(begin)

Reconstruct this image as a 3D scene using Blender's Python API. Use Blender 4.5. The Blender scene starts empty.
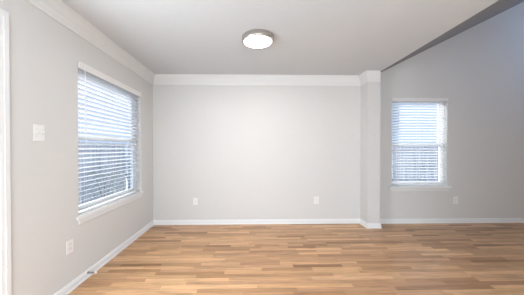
import bpy, bmesh, math, random
from mathutils import Vector, Matrix

random.seed(7)
S = bpy.context.scene
COL = S.collection

# ------------------------------------------------------------------ camera
cam_d = bpy.data.cameras.new('camera')
cam = bpy.data.objects.new('camera', cam_d)
COL.objects.link(cam)
cam.location = (0, 0, 1.245)
cam.rotation_euler = (math.radians(90 - 0.5), 0, math.radians(-1.27))
cam_d.sensor_width = 36
cam_d.lens = 226 * 36 / 524
cam_d.shift_x = 8 / 524
cam_d.shift_y = 3 / 524
cam_d.clip_start = 0.02
S.camera = cam

# ------------------------------------------------------------------ view, world, sun, large lights
S.view_settings.view_transform = 'Standard'
S.view_settings.look = 'None'
S.view_settings.gamma = 1
S.view_settings.use_curve_mapping = False
S.view_settings.exposure = 0.74

world = bpy.data.worlds.new('world')
S.world = world
world.use_nodes = True
wn = world.node_tree
wn.nodes.clear()
w_out = wn.nodes.new('ShaderNodeOutputWorld')
w_bg = wn.nodes.new('ShaderNodeBackground')
w_tc = wn.nodes.new('ShaderNodeTexCoord')
w_sep = wn.nodes.new('ShaderNodeSeparateXYZ')
w_ramp = wn.nodes.new('ShaderNodeValToRGB')
w_ramp.color_ramp.elements[0].position = 0.0
w_ramp.color_ramp.elements[0].color = (0.56, 0.69, 0.90, 1)
w_ramp.color_ramp.elements[1].position = 0.35
w_ramp.color_ramp.elements[1].color = (0.31, 0.45, 0.74, 1)
wn.links.new(w_tc.outputs['Generated'], w_sep.inputs[0])
wn.links.new(w_sep.outputs['Z'], w_ramp.inputs[0])
wn.links.new(w_ramp.outputs[0], w_bg.inputs[0])
w_bg.inputs[1].default_value = 0.76
wn.links.new(w_bg.outputs[0], w_out.inputs[0])


def area(name, loc, rot, sx, sy, power, color):
    d = bpy.data.lights.new(name, 'AREA')
    d.shape = 'RECTANGLE'
    d.size = sx
    d.size_y = sy
    d.energy = power
    d.color = color
    o = bpy.data.objects.new(name, d)
    o.location = loc
    o.rotation_euler = rot
    COL.objects.link(o)
    return o


sun_d = bpy.data.lights.new('sun', 'SUN')
sun_d.energy = 6.4
sun_d.angle = math.radians(2)
sun_d.color = (1, 0.98, 0.96)
sun = bpy.data.objects.new('sun', sun_d)
sun.rotation_euler = Vector((0.52, -0.60, -0.425)).to_track_quat('-Z', 'Y').to_euler()
COL.objects.link(sun)

# added fill at an invented patio door behind the camera, and added blue fill at an assumed high window of the bay
area('rear_fill', (0.30, -1.55, 1.10), (math.radians(70), 0, 0), 2.2, 1.95, 70, (0.84, 0.935, 1.0))
area('clerestory_blue_fill', (5.55, 2.6, 3.10), (0, math.radians(90), 0), 1.0, 1.5, 6.5, (0.30, 0.56, 1.0))  # blue fill added to tint the upper bay, its window is assumed
area('bay_warm_fill', (3.9, -1.62, 1.05), (math.radians(90), 0, 0), 1.7, 1.9, 16, (1.0, 0.82, 0.62))  # warm fill added to brighten the bay wall, no known lamp
area('left_door_fill', (-1.615, 1.04, 1.05), (0, math.radians(-90), 0), 1.9, 0.74, 28, (0.84, 0.94, 1.0))  # cool fill added at the left door to lift floor and pillar
DIFFUSER = 58.0
LC = (0.095, 2.432)      # ceiling lamp centre


# ------------------------------------------------------------------ materials
def new_mat(name):
    m = bpy.data.materials.new(name)
    m.use_nodes = True
    nt = m.node_tree
    b = nt.nodes['Principled BSDF']
    return m, nt, b


def N(nt, kind, **kw):
    n = nt.nodes.new(kind)
    for k, v in kw.items():
        setattr(n, k, v)
    return n


def math_node(nt, op, a, b=None):
    n = nt.nodes.new('ShaderNodeMath')
    n.operation = op
    for i, v in enumerate((a, b)):
        if v is None:
            continue
        if isinstance(v, (int, float)):
            n.inputs[i].default_value = v
        else:
            nt.links.new(v, n.inputs[i])
    return n.outputs[0]


def paint(name, col, rough=0.6, var=0.03, scale=60, bump=0.0, spec=0.3, metallic=0.0, bscale=None):
    m, nt, b = new_mat(name)
    tc = N(nt, 'ShaderNodeTexCoord')
    noi = N(nt, 'ShaderNodeTexNoise')
    noi.inputs['Scale'].default_value = scale
    noi.inputs['Detail'].default_value = 3
    nt.links.new(tc.outputs['Object'], noi.inputs['Vector'])
    mix = N(nt, 'ShaderNodeMix', data_type='RGBA')
    mix.inputs[6].default_value = (*[c * (1 - var) for c in col], 1)
    mix.inputs[7].default_value = (*[min(1, c * (1 + var)) for c in col], 1)
    nt.links.new(noi.outputs['Fac'], mix.inputs[0])
    nt.links.new(mix.outputs[2], b.inputs['Base Color'])
    b.inputs['Roughness'].default_value = rough
    b.inputs['Specular IOR Level'].default_value = spec
    b.inputs['Metallic'].default_value = metallic
    if bump:
        n2 = N(nt, 'ShaderNodeTexNoise')
        n2.inputs['Scale'].default_value = bscale or scale
        n2.inputs['Detail'].default_value = 4
        nt.links.new(tc.outputs['Object'], n2.inputs['Vector'])
        bp = N(nt, 'ShaderNodeBump')
        bp.inputs['Strength'].default_value = bump
        bp.inputs['Distance'].default_value = 0.004
        nt.links.new(n2.outputs['Fac'], bp.inputs['Height'])
        nt.links.new(bp.outputs[0], b.inputs['Normal'])
    return m


M_WALL = paint('wall_paint', (0.660, 0.650, 0.637), 0.85, 0.012, 14, 0.12, 0.12, bscale=160)
M_CEIL = paint('ceiling_paint', (0.62, 0.645, 0.67), 0.9, 0.02, 25, 0.35, 0.1, bscale=45)
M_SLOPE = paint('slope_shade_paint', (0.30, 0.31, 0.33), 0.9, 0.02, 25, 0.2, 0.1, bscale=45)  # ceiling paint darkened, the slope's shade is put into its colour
M_TRIM = paint('trim_paint', (0.79, 0.79, 0.79), 0.35, 0.01, 30, 0, 0.4)
M_CROWN = paint('crown_paint', (0.74, 0.738, 0.738), 0.45, 0.01, 30, 0, 0.3)
M_PLATE = paint('plate_plastic', (0.82, 0.81, 0.80), 0.3, 0.01, 50, 0, 0.5)
M_SLOT = paint('slot_dark', (0.06, 0.055, 0.05), 0.6, 0.1, 80)
M_TOGGLE = paint('toggle_plastic', (0.70, 0.69, 0.67), 0.3, 0.01, 50, 0, 0.5)
M_VINYL = paint('window_vinyl', (0.86, 0.87, 0.88), 0.35, 0.01, 30, 0, 0.4)
M_NICKEL = paint('brushed_nickel', (0.56, 0.52, 0.49), 0.35, 0.08, 90, 0, 0.5, metallic=1.0)
M_STEEL = paint('steel_spring', (0.32, 0.32, 0.32), 0.35, 0.1, 90, 0, 0.5, metallic=1.0)
M_RUBBER = paint('white_rubber', (0.85, 0.84, 0.82), 0.6, 0.02, 50)
M_CORD = paint('white_cord', (0.8, 0.8, 0.8), 0.7, 0.02, 200)
M_VALANCE = paint('valance_white', (0.80, 0.78, 0.77), 0.45, 0.015, 40, 0, 0.3)
M_PATIO = paint('patio_concrete', (0.46, 0.50, 0.56), 0.9, 0.15, 3, 0.3, 0.1, bscale=30)
M_BARK = paint('bark', (0.30, 0.27, 0.24), 0.9, 0.3, 20, 0.5, 0.1)
M_LEAF = paint('leaf_green', (0.38, 0.46, 0.38), 0.3, 0.4, 3, 0, 0.5)


def slat_mat():
    m, nt, b = new_mat('slat_white')
    b.inputs['Base Color'].default_value = (0.88, 0.88, 0.88, 1)
    b.inputs['Roughness'].default_value = 0.4
    tr = N(nt, 'ShaderNodeBsdfTranslucent')
    tc = N(nt, 'ShaderNodeTexCoord')
    noi = N(nt, 'ShaderNodeTexNoise')
    noi.inputs['Scale'].default_value = 8
    nt.links.new(tc.outputs['Object'], noi.inputs['Vector'])
    rp = N(nt, 'ShaderNodeValToRGB')
    rp.color_ramp.elements[0].color = (0.86, 0.87, 0.88, 1)
    rp.color_ramp.elements[1].color = (0.90, 0.91, 0.92, 1)
    nt.links.new(noi.outputs['Fac'], rp.inputs[0])
    nt.links.new(rp.outputs[0], b.inputs['Base Color'])
    nt.links.new(rp.outputs[0], tr.inputs['Color'])
    mx = N(nt, 'ShaderNodeMixShader')
    mx.inputs[0].default_value = 0.42
    nt.links.new(b.outputs[0], mx.inputs[1])
    nt.links.new(tr.outputs[0], mx.inputs[2])
    nt.links.new(mx.outputs[0], nt.nodes['Material Output'].inputs['Surface'])
    return m


M_SLAT = slat_mat()


def glass_mat():
    m, nt, b = new_mat('window_glass')
    nt.nodes.remove(b)
    tr = N(nt, 'ShaderNodeBsdfTransparent')
    tr.inputs['Color'].default_value = (0.95, 0.97, 0.98, 1)
    gl = N(nt, 'ShaderNodeBsdfGlossy')
    gl.inputs['Roughness'].default_value = 0.02
    lw = N(nt, 'ShaderNodeLayerWeight')
    lw.inputs['Blend'].default_value = 0.5
    fac = math_node(nt, 'ADD', math_node(nt, 'MULTIPLY', math_node(nt, 'POWER', lw.outputs['Facing'], 4.0), 0.5), 0.035)
    mx = N(nt, 'ShaderNodeMixShader')
    nt.links.new(fac, mx.inputs[0])
    nt.links.new(tr.outputs[0], mx.inputs[1])
    nt.links.new(gl.outputs[0], mx.inputs[2])
    nt.links.new(mx.outputs[0], nt.nodes['Material Output'].inputs['Surface'])
    return m


M_GLASS = glass_mat()


def diffuser_mat():
    m, nt, b = new_mat('lamp_diffuser')
    b.inputs['Base Color'].default_value = (0.9, 0.9, 0.9, 1)
    b.inputs['Emission Color'].default_value = (1.0, 0.975, 0.95, 1)
    # an edge-dimmed opal disc: the glow falls off over the last few centimetres before the rim
    tc = N(nt, 'ShaderNodeTexCoord')
    sb = N(nt, 'ShaderNodeVectorMath', operation='SUBTRACT')
    sb.inputs[1].default_value = (LC[0], LC[1], 0)
    nt.links.new(tc.outputs['Object'], sb.inputs[0])
    ml = N(nt, 'ShaderNodeVectorMath', operation='MULTIPLY')
    ml.inputs[1].default_value = (1, 1, 0)
    nt.links.new(sb.outputs[0], ml.inputs[0])
    ln = N(nt, 'ShaderNodeVectorMath', operation='LENGTH')
    nt.links.new(ml.outputs[0], ln.inputs[0])
    mr = N(nt, 'ShaderNodeMapRange', interpolation_type='SMOOTHSTEP')
    mr.inputs['From Min'].default_value = 0.105
    mr.inputs['From Max'].default_value = 0.149
    mr.inputs['To Min'].default_value = DIFFUSER
    mr.inputs['To Max'].default_value = 1.0
    nt.links.new(ln.outputs['Value'], mr.inputs['Value'])
    nt.links.new(mr.outputs[0], b.inputs['Emission Strength'])
    return m


M_DIFF = diffuser_mat()


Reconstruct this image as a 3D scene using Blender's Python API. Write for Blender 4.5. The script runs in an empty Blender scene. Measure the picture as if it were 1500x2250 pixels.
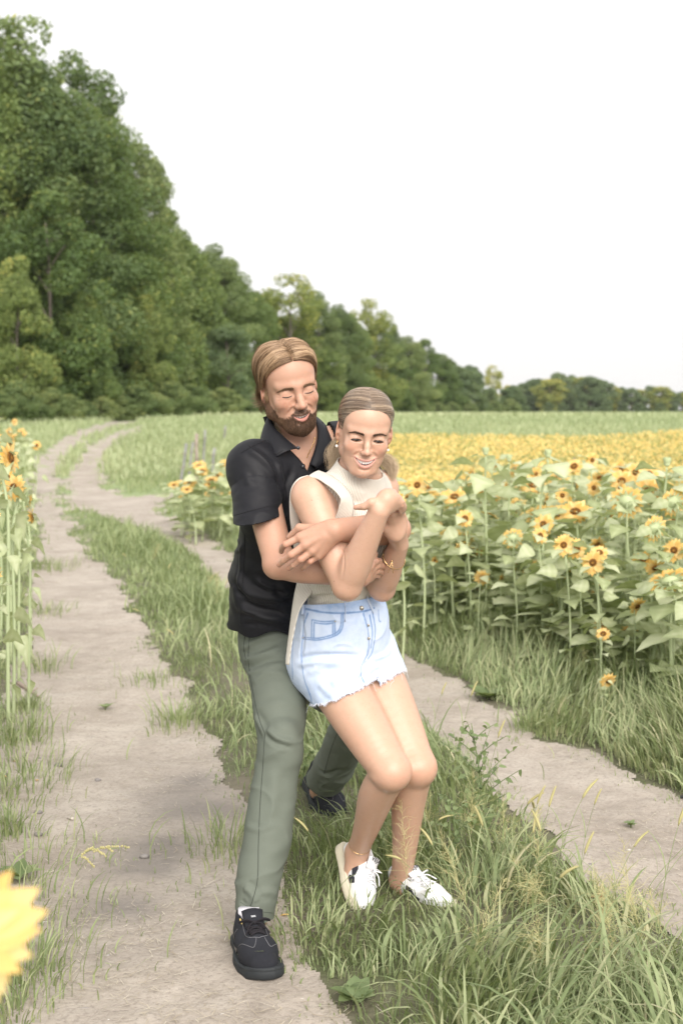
import bpy, bmesh, math, os
import numpy as np
from mathutils import Vector, Matrix, Euler
from mathutils.bvhtree import BVHTree
R = math.radians
SC = bpy.context.scene
COL = SC.collection
# ------------------------------------------------------------------ camera
CAM_H, FPX, PITCH = 1.42, 3125.0, 4.03
cam_d = bpy.data.cameras.new('camera'); cam = bpy.data.objects.new('camera', cam_d); COL.objects.link(cam)
cam.location = (0, 0, CAM_H); cam.rotation_euler = (R(90 - PITCH), 0, 0)
cam_d.sensor_fit = 'VERTICAL'; cam_d.sensor_height = 36.0; cam_d.sensor_width = 24.0
cam_d.lens = 36.0 * FPX / 2250.0
cam_d.clip_start = 0.05; cam_d.clip_end = 5000
cam_d.dof.use_dof = True; cam_d.dof.focus_distance = 3.7; cam_d.dof.aperture_fstop = 5.0
SC.camera = cam
SC.render.resolution_x, SC.render.resolution_y = 682, 1024
# ------------------------------------------------------------------ sky, sun, exposure
SUN_EL, SUN_AZ = 33.0, 14.0      # high soft sun behind the camera, a little to the right
world = bpy.data.worlds.new("World"); SC.world = world; world.use_nodes = True
wn, wl = world.node_tree.nodes, world.node_tree.links
bg = wn['Background']
sky = wn.new('ShaderNodeTexSky'); sky.sky_type = 'NISHITA'; sky.sun_disc = False
sky.sun_elevation = R(SUN_EL); sky.sun_rotation = R(180 - SUN_AZ); sky.air_density = 1.0; sky.dust_density = 6.0; sky.ozone_density = 1.0
hs = wn.new('ShaderNodeHueSaturation'); hs.inputs['Saturation'].default_value = 0.16
mixw = wn.new('ShaderNodeMix'); mixw.data_type = 'RGBA'; mixw.inputs[0].default_value = 0.72
mixw.inputs[7].default_value = (8.3, 8.2, 8.1, 1)          # even veil of thin cloud
wl.new(sky.outputs[0], hs.inputs['Color']); wl.new(hs.outputs[0], mixw.inputs[6])
wl.new(mixw.outputs[2], bg.inputs['Color']); bg.inputs['Strength'].default_value = 0.1
sun_d = bpy.data.lights.new('sun', 'SUN'); sun = bpy.data.objects.new('sun', sun_d); COL.objects.link(sun)
sun_d.energy = 2.5; sun_d.angle = R(46); sun_d.color = (1.0, 0.93, 0.84)
_sv = Vector((math.sin(R(SUN_AZ)) * math.cos(R(SUN_EL)), -math.cos(R(SUN_AZ)) * math.cos(R(SUN_EL)), math.sin(R(SUN_EL))))
sun.rotation_euler = _sv.to_track_quat('Z', 'Y').to_euler(); sun.location = (5, -5, 8)
SC.view_settings.view_transform = 'Standard'; SC.view_settings.look = 'None'
SC.view_settings.exposure = 0.77; SC.view_settings.gamma = 1.0
SC.render.engine = 'CYCLES'
SC.cycles.max_bounces = 6; SC.cycles.diffuse_bounces = 3; SC.cycles.glossy_bounces = 2
SC.cycles.transmission_bounces = 3; SC.cycles.transparent_max_bounces = 8
SC.cycles.use_denoising = True
SC.cycles.caustics_reflective = False; SC.cycles.caustics_refractive = False
SC.render.film_transparent = False
# ------------------------------------------------------------------ helpers
_cp, _sp = math.cos(R(PITCH)), math.sin(R(PITCH))
def pix(px, py, Y):
    """real point seen at photo pixel (px,py) at distance Y in front of the camera (used to measure the place)"""
    a, b = (px - 750) / FPX, (1125 - py) / FPX
    dx, dy, dz = a, _cp + b * _sp, -_sp + b * _cp
    t = Y / dy
    return np.array([dx * t, Y, CAM_H + dz * t])
def sstep(a, b, x):
    t = np.clip((x - a) / (b - a), 0, 1); return t * t * (3 - 2 * t)
def lerp(a, b, t): return a + (b - a) * t
def unit(v):
    v = np.asarray(v, float); return v / (np.linalg.norm(v, axis=-1, keepdims=True) + 1e-12)
def set_props(o, label=None, cat=None, group=None, kind=None):
    if label: o['label'] = label
    if cat: o['category'] = cat
    if group: o['group'] = group
    if kind: o['kind'] = kind
    return o
def empty(name, loc=(0, 0, 0), rot=(0, 0, 0)):
    o = bpy.data.objects.new(name, None); COL.objects.link(o); o.location = loc; o.rotation_euler = rot
    o.empty_display_size = 0.1
    return o
def mesh_obj(name, V, F, mats, parent=None, smooth=True, loops=None, attrs=None, mat_idx=None, world_to=None):
    """V (n,3); F list/array of quads or tris (array (m,k)) or list of arrays; one mesh object"""
    me = bpy.data.meshes.new(name)
    V = np.asarray(V, np.float32)
    if isinstance(F, np.ndarray): F = [F]
    F = [f for f in F if len(f)]
    nl = sum(f.size for f in F); nf = sum(len(f) for f in F)
    me.vertices.add(len(V)); me.vertices.foreach_set('co', V.ravel())
    me.loops.add(nl); me.polygons.add(nf)
    me.loops.foreach_set('vertex_index', np.concatenate([f.ravel() for f in F]).astype(np.int32))
    sizes = np.concatenate([np.full(len(f), f.shape[1]) for f in F]).astype(np.int32)
    starts = np.concatenate([[0], np.cumsum(sizes)[:-1]]).astype(np.int32)
    me.polygons.foreach_set('loop_start', starts)
    if mat_idx is not None: me.polygons.foreach_set('material_index', np.asarray(mat_idx, np.int32))
    me.polygons.foreach_set('use_smooth', np.full(nf, smooth, bool))
    me.update(calc_edges=True)
    for k, a in (attrs or {}).items():
        a = np.asarray(a, np.float32)
        if a.ndim == 1:
            at = me.attributes.new(k, 'FLOAT', 'POINT'); at.data.foreach_set('value', a)
        elif a.shape[1] == 2:
            at = me.attributes.new(k, 'FLOAT2', 'POINT'); at.data.foreach_set('vector', a.ravel())
        elif a.shape[1] == 3:
            at = me.attributes.new(k, 'FLOAT_VECTOR', 'POINT'); at.data.foreach_set('vector', a.ravel())
        else:
            at = me.attributes.new(k, 'FLOAT_COLOR', 'POINT'); at.data.foreach_set('color', a.ravel())
    if not isinstance(mats, (list, tuple)): mats = [mats]
    for m in mats: me.materials.append(m)
    o = bpy.data.objects.new(name, me); COL.objects.link(o)
    if parent is not None: attach(o, parent)
    return o
def wmat(o):
    L = Matrix.LocRotScale(o.location, o.rotation_euler, o.scale)
    return L if o.parent is None else wmat(o.parent) @ o.matrix_parent_inverse @ L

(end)

Starting at the first line of the entries, restate word for word everything through the line that holds "S.view_settings.exposure = 0.74", both ends included, but omit any pictures.

Reconstruct this image as a 3D scene using Blender's Python API. Use Blender 4.5. The Blender scene starts empty.
import bpy, bmesh, math, random
from mathutils import Vector, Matrix

random.seed(7)
S = bpy.context.scene
COL = S.collection

# ------------------------------------------------------------------ camera
cam_d = bpy.data.cameras.new('camera')
cam = bpy.data.objects.new('camera', cam_d)
COL.objects.link(cam)
cam.location = (0, 0, 1.245)
cam.rotation_euler = (math.radians(90 - 0.5), 0, math.radians(-1.27))
cam_d.sensor_width = 36
cam_d.lens = 226 * 36 / 524
cam_d.shift_x = 8 / 524
cam_d.shift_y = 3 / 524
cam_d.clip_start = 0.02
S.camera = cam

# ------------------------------------------------------------------ view, world, sun, large lights
S.view_settings.view_transform = 'Standard'
S.view_settings.look = 'None'
S.view_settings.gamma = 1
S.view_settings.use_curve_mapping = False
S.view_settings.exposure = 0.74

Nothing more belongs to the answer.